Data provided>

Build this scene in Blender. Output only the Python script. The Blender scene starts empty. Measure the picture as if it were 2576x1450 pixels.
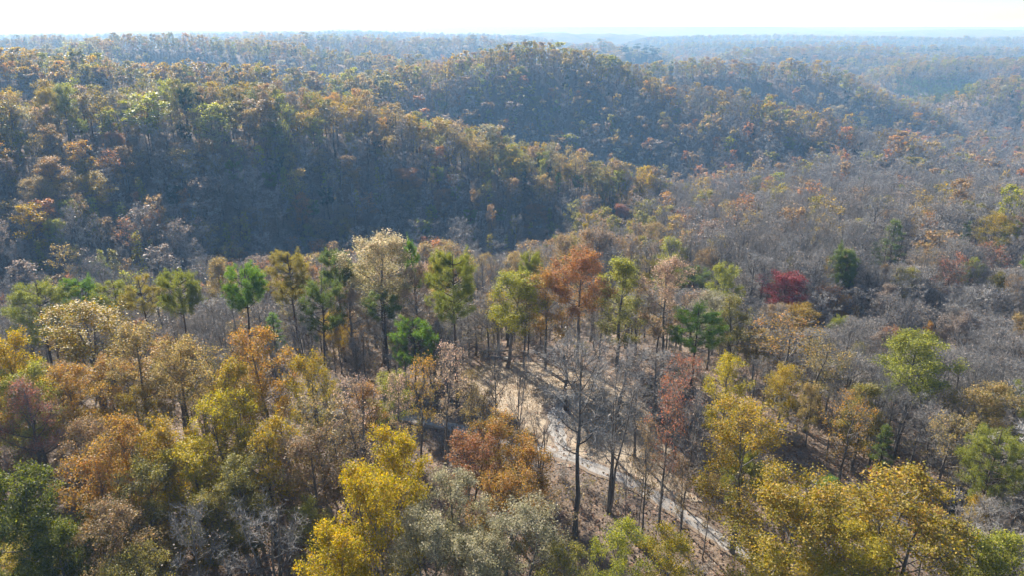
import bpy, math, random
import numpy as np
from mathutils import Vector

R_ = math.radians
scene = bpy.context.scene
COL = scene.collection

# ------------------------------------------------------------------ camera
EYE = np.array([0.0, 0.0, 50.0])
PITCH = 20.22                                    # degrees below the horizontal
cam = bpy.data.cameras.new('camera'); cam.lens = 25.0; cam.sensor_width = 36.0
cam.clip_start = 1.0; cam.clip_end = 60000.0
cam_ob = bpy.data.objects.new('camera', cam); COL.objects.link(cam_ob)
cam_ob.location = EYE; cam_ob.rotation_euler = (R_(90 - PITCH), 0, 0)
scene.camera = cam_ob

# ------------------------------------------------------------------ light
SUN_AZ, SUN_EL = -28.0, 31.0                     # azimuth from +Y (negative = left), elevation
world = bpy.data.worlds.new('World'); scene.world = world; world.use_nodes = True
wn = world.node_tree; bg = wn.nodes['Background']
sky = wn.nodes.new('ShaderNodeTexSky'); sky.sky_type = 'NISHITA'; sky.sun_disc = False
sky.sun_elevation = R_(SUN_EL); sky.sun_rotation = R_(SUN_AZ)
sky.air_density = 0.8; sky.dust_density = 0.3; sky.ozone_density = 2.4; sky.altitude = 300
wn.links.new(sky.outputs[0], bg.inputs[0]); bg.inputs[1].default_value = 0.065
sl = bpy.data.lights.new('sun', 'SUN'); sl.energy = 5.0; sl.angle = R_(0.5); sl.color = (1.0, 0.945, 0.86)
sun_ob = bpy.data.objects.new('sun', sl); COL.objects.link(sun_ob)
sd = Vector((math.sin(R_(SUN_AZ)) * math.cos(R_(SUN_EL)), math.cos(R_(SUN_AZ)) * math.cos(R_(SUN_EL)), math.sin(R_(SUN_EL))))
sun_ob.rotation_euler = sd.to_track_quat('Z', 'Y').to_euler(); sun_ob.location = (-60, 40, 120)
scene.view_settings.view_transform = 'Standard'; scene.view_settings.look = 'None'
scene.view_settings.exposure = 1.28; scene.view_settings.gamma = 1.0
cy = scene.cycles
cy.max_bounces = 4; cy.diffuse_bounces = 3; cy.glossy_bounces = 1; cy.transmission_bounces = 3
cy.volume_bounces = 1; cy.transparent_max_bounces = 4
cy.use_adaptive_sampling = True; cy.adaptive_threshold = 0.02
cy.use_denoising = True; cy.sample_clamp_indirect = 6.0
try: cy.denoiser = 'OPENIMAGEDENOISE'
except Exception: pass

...

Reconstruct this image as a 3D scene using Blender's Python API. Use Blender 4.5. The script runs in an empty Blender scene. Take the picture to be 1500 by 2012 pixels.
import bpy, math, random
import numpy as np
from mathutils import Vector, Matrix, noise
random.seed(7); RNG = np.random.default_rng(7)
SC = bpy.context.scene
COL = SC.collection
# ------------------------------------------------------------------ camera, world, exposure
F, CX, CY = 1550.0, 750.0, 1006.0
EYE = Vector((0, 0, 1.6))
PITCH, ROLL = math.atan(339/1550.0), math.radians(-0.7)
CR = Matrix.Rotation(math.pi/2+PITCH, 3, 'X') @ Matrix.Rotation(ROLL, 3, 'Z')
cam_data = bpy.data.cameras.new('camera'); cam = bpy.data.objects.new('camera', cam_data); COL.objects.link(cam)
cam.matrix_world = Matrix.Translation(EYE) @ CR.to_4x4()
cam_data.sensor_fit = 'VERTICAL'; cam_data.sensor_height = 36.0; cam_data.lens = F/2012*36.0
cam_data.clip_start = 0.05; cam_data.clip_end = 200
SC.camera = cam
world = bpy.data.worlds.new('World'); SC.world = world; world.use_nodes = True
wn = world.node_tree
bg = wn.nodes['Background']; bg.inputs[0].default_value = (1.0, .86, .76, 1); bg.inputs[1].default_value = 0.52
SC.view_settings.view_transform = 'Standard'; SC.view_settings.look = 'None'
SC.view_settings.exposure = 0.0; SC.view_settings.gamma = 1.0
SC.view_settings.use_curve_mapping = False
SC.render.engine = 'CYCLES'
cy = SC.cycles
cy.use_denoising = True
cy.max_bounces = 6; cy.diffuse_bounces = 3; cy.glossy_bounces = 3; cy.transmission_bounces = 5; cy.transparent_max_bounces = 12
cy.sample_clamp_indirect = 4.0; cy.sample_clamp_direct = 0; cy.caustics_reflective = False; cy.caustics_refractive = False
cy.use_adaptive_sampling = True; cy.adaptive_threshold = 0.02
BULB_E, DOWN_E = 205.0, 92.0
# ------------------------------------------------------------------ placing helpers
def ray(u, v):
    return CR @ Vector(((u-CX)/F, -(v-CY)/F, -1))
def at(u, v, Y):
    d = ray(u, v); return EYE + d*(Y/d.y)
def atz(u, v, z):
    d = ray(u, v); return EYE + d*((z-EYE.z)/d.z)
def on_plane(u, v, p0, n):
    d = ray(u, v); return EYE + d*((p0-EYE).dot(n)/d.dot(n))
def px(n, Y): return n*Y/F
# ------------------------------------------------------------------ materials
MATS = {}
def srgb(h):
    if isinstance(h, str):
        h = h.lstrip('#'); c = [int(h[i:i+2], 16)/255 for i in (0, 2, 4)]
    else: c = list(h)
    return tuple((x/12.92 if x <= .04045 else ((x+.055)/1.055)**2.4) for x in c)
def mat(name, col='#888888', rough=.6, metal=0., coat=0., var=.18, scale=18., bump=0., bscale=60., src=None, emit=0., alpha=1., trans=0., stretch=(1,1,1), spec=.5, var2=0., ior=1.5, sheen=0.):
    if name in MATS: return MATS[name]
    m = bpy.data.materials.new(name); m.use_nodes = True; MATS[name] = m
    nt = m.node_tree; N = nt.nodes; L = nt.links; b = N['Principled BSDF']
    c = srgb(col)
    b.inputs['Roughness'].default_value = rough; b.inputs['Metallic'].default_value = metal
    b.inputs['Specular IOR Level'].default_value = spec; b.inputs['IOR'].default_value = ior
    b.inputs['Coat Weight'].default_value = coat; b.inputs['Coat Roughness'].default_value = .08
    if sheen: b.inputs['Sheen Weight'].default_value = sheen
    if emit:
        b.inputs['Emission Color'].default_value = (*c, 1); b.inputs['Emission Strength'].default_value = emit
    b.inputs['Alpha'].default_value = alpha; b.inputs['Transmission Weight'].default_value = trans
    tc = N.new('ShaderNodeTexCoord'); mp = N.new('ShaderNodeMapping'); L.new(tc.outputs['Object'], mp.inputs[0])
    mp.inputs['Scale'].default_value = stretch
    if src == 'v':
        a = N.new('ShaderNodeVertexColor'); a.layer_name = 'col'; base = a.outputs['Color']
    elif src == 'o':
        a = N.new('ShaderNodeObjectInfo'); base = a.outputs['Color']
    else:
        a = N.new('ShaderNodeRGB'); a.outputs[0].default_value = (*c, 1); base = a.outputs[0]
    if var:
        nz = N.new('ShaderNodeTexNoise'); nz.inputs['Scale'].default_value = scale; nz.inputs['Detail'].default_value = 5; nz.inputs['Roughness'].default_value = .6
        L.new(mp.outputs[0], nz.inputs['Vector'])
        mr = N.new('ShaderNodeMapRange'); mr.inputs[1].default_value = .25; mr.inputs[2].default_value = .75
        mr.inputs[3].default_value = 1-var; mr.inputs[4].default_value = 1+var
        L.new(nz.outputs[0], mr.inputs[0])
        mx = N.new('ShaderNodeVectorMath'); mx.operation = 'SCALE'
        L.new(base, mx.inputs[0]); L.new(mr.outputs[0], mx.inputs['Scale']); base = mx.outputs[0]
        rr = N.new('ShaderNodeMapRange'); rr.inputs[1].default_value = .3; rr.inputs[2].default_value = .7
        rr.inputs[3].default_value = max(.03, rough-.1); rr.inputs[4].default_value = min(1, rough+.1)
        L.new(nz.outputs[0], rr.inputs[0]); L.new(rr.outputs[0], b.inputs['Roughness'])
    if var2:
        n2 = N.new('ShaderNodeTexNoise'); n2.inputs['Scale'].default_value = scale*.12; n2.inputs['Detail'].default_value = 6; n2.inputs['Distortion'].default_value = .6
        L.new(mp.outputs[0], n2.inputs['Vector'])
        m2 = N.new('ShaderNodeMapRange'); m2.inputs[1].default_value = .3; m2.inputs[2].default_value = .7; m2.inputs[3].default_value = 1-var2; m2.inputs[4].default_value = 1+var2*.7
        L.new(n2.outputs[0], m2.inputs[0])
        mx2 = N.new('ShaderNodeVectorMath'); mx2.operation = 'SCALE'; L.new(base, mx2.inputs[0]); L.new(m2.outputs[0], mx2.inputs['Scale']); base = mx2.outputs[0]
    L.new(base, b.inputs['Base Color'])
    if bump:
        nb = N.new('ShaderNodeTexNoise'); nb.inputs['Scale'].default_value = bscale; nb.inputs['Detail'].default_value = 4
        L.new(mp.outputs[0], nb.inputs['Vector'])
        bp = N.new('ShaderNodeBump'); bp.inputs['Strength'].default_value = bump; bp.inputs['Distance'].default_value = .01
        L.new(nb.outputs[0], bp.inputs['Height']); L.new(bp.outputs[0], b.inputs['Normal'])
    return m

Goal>
Exactly the lines from the one with "Build this scene" through the one with "scene.camera = cam_ob" are to be reproduced, and no pictures with them.

Solution to the exercise>
Build this scene in Blender. Output only the Python script. The Blender scene starts empty. Measure the picture as if it were 2576x1450 pixels.
import bpy, math, random
import numpy as np
from mathutils import Vector

R_ = math.radians
scene = bpy.context.scene
COL = scene.collection

# ------------------------------------------------------------------ camera
EYE = np.array([0.0, 0.0, 50.0])
PITCH = 20.22                                    # degrees below the horizontal
cam = bpy.data.cameras.new('camera'); cam.lens = 25.0; cam.sensor_width = 36.0
cam.clip_start = 1.0; cam.clip_end = 60000.0
cam_ob = bpy.data.objects.new('camera', cam); COL.objects.link(cam_ob)
cam_ob.location = EYE; cam_ob.rotation_euler = (R_(90 - PITCH), 0, 0)
scene.camera = cam_ob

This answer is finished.